:: Problem ::
Only a number is required: how many lines of the material contain the word "from"?
┌──
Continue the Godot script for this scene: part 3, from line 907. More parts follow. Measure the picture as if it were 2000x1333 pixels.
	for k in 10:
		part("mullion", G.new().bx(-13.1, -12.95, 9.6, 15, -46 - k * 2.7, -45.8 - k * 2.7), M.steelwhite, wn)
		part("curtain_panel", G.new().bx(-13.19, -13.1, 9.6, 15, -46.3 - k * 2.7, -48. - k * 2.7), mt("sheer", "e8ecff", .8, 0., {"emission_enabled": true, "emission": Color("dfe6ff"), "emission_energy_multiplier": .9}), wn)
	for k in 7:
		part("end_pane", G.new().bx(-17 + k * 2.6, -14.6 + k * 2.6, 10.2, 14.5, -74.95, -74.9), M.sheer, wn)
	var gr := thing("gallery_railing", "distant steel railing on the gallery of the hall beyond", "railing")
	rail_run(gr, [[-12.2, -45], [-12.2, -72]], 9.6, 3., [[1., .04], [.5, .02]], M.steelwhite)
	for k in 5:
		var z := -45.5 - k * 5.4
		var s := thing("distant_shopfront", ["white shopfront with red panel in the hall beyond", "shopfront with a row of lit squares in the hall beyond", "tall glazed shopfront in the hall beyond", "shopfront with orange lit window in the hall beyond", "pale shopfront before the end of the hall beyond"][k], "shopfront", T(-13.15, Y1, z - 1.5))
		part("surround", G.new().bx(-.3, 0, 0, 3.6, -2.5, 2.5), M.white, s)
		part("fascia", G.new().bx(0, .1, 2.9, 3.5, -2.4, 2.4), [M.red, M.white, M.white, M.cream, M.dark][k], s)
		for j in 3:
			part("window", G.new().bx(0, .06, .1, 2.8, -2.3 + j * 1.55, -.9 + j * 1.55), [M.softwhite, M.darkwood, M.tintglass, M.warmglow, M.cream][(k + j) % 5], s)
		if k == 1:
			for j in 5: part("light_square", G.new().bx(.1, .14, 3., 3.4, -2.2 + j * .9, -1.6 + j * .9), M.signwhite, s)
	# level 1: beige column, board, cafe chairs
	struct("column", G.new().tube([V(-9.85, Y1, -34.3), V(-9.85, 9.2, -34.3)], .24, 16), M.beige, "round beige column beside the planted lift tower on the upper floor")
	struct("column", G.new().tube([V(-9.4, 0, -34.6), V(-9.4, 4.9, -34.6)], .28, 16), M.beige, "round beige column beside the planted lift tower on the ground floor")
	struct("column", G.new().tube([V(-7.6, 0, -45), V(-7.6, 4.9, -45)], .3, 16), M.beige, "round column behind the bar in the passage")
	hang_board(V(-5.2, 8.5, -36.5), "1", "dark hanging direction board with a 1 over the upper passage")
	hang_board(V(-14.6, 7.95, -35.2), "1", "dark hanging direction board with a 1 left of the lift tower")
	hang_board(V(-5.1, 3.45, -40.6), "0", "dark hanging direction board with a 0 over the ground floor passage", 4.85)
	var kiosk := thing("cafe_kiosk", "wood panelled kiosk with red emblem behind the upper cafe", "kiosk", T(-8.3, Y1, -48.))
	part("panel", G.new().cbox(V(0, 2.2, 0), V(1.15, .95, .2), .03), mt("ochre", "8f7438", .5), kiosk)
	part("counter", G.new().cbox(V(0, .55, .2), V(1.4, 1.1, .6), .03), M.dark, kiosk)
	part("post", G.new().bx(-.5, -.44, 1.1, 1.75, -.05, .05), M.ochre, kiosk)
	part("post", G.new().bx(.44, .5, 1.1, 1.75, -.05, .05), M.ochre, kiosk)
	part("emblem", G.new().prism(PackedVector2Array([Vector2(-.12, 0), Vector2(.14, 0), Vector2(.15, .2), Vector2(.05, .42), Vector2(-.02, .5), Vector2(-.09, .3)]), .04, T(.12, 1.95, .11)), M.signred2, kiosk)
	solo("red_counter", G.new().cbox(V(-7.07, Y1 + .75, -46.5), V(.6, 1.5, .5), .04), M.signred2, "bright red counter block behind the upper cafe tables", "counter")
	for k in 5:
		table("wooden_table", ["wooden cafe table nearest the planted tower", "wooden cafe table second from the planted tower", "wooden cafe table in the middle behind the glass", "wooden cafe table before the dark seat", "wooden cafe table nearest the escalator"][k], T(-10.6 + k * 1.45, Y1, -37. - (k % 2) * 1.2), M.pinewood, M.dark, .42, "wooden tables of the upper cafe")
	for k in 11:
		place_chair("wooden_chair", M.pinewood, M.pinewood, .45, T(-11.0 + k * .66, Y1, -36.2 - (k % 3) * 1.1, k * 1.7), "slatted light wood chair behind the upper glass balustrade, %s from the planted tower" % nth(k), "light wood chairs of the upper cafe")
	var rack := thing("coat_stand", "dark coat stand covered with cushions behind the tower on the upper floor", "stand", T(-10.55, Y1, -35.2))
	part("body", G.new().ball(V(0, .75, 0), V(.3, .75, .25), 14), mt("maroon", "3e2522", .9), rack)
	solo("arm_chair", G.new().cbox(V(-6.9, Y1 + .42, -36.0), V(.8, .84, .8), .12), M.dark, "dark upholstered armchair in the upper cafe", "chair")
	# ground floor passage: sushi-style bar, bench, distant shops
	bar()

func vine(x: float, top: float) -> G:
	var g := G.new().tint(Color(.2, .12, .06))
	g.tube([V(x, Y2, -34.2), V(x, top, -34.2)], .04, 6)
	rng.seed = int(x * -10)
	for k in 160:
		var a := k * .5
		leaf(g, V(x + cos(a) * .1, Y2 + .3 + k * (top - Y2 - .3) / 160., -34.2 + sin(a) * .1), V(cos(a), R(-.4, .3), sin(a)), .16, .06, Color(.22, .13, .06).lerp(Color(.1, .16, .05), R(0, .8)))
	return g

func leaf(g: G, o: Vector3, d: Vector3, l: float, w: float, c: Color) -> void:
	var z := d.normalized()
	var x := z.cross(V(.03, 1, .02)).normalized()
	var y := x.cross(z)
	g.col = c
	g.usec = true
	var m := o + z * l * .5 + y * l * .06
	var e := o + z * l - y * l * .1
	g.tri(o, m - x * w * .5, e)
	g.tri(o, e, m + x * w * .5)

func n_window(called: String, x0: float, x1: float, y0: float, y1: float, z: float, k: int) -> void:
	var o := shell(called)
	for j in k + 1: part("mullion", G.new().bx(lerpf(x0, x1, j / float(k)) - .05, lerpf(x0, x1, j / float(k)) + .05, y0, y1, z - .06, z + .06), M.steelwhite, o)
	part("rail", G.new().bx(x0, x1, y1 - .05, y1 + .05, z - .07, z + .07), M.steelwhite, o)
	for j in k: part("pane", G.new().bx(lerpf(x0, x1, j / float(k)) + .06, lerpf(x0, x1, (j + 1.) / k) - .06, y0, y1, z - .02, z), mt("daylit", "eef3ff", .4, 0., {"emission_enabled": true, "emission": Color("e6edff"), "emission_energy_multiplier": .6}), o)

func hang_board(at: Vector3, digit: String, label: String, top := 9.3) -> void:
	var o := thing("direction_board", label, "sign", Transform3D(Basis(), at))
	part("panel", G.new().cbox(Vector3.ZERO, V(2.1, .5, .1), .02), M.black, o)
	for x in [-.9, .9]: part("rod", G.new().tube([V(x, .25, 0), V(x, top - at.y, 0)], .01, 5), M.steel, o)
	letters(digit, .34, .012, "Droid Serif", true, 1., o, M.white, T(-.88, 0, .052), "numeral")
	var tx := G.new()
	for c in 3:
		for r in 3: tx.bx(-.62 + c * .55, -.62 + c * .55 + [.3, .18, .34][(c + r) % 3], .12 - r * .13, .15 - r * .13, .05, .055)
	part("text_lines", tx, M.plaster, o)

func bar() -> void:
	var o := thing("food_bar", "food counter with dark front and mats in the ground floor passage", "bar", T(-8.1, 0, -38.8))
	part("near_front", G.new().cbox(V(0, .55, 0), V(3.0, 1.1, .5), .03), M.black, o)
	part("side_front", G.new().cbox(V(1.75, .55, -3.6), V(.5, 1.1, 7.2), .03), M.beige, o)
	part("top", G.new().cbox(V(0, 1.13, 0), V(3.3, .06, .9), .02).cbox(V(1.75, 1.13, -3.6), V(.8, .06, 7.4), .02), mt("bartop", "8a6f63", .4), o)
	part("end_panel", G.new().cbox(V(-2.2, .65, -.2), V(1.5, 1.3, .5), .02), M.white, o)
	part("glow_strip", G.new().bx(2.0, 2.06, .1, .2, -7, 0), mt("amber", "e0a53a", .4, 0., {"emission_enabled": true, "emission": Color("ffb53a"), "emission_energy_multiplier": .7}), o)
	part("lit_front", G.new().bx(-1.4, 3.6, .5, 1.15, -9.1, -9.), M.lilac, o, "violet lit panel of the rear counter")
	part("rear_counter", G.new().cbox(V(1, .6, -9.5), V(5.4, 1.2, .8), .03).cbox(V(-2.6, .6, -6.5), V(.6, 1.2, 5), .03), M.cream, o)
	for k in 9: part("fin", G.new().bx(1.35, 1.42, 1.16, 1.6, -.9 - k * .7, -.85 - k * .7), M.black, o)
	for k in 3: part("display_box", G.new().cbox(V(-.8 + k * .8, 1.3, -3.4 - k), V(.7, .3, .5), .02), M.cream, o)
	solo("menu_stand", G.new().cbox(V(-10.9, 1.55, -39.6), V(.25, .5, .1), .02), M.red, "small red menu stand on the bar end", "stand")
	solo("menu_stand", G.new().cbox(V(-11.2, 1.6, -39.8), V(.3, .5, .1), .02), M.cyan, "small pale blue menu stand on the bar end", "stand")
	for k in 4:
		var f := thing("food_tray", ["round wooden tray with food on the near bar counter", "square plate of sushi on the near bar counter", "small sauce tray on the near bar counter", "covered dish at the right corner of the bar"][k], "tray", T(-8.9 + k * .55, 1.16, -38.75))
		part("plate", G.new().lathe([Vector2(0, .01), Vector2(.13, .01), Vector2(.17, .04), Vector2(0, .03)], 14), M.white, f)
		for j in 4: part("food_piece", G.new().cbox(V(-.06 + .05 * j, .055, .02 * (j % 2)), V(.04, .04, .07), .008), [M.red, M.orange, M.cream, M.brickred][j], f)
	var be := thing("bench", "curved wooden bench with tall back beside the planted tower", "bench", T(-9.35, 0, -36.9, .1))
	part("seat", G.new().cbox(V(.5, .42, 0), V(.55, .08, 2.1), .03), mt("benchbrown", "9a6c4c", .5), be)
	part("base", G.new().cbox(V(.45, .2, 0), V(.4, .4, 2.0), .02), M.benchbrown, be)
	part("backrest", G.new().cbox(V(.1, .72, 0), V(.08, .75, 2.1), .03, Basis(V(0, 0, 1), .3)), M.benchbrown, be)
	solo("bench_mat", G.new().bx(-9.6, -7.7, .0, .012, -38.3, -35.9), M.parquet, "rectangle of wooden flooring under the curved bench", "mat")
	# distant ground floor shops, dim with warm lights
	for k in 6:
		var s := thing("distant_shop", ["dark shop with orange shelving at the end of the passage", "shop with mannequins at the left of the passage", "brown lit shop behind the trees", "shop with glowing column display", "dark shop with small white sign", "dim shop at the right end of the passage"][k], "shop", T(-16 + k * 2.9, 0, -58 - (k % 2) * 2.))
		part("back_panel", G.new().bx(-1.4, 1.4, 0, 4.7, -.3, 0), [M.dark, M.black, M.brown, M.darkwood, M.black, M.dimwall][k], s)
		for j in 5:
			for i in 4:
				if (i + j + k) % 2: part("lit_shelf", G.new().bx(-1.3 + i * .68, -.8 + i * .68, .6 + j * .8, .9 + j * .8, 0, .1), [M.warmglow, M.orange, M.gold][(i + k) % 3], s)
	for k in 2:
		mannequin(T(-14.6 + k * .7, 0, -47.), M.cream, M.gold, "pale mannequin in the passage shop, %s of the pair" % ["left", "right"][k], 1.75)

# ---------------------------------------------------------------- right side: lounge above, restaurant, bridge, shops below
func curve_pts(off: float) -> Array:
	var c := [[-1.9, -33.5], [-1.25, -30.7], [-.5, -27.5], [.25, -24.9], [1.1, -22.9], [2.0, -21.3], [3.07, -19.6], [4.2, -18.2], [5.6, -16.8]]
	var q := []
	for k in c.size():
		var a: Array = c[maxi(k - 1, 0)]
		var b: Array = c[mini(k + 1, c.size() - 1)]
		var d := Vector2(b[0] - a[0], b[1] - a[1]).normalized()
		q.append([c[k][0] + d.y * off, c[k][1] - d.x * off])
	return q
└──
:: Written answer ::
3